Aşırı sıcaklar küçük çocuklarda susuzluk, solunum yolu hastalıkları ve hatta ölüm riskini artırıyor. Ayrıca gıdaya ve temiz suya erişimi zorlaştırıyor, okulların kapanmasına neden oluyor. Örneğin bu yıl Güney Sudan’da öğrencilerin sınıflarda bayılması üzerine okullar iki hafta kapatıldı.
Rapor, yalnızca 2020 doğumlu çocukların değil, 1960 doğumlu yetişkinlerin bile Amerika, Afrika, Ortadoğu ve Avustralya’da yaşamları boyunca eşi benzeri görülmemiş sıcak dalgalarına maruz kalacağını belirtiyor.
Araştırmacılar 'benzeri görülmemiş' maruziyeti, insanların insan kaynaklı iklim değişikliğinin olmadığı bir dünyada yaşamları boyunca böyle bir iklim olayıyla karşılaşma olasılığının 10 binde 1’den az olması olarak tanımlıyor.
1,5°C hedefinin tutturulması, 2020’de doğan milyonlarca çocuğu yalnızca aşırı sıcaklardan değil; aynı zamanda kuraklık, yangın, sel, kasırga ve mahsul kayıpları gibi diğer iklim felaketlerinden de koruyabilir.
Örneğin yaklaşık 5 milyon çocuk, bu hedef sayesinde hayatları boyunca kasırgalara benzeri görülmemiş düzeyde maruz kalmaktan kurtulabilecek.
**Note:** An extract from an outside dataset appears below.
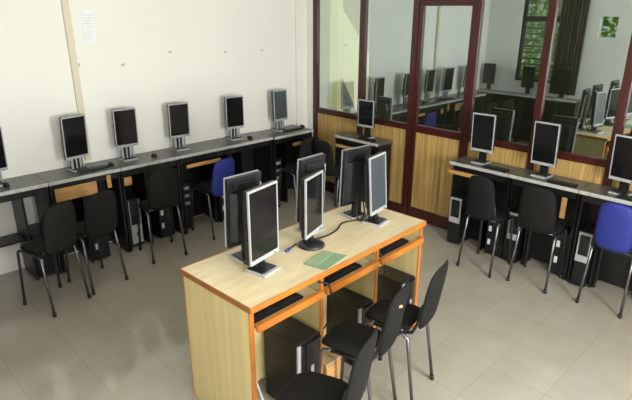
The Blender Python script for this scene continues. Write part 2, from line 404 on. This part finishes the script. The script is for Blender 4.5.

Benzer sayıda çocuk da benzeri görülmemiş nehir taşkınlarına karşı korunmuş olacak.
Brezilya’da geçen yıl son 80 yılın en şiddetli sel felaketi yaşandı. 16 yaşındaki Denise (gerçek adı değil), ailesiyle birlikte evini terk etmek zorunda kaldı.
“Zihinsel olarak çok yıprandım. Okul notlarımı toparlamak çok zordu. Özellikle devlet okulunda okumak büyük bir dezavantajdı” diyor Denise.
Pasifik adası Vanuatu’da yaşayan 16 yaşındaki Haruka ise bir yılda üç büyük kasırga yaşadıklarını anlatıyor:
“Her yıl evimiz yıkılıyor. Artık tavanı tamir etmeye bile çalışmıyoruz. Bu yıkım döngüsü bizim gerçekliğimiz oldu. Ama kimse bunun sadece doğanın işi olmadığını, bizim suçumuz olmadığını fark etmiyor.”
Save the Children, fosil yakıtlardan hızla çıkılması ve çocukları önceleyen uyum ve zarar-ziyaret fonlarının artırılması çağrısı yapıyor.
Ayrıca çocukların sağlık, beslenme, temiz su, eğitim, korunma gibi temel ihtiyaçlarını kapsayan politikaların iklim planlarının merkezine alınması gerektiğini vurguluyor.
Kuruluş, özellikle bu yıl güncellenmesi gereken Ulusal Katkı Beyanlarında (NDC) çocuklara öncelik verilmesi gerektiğini belirtiyor.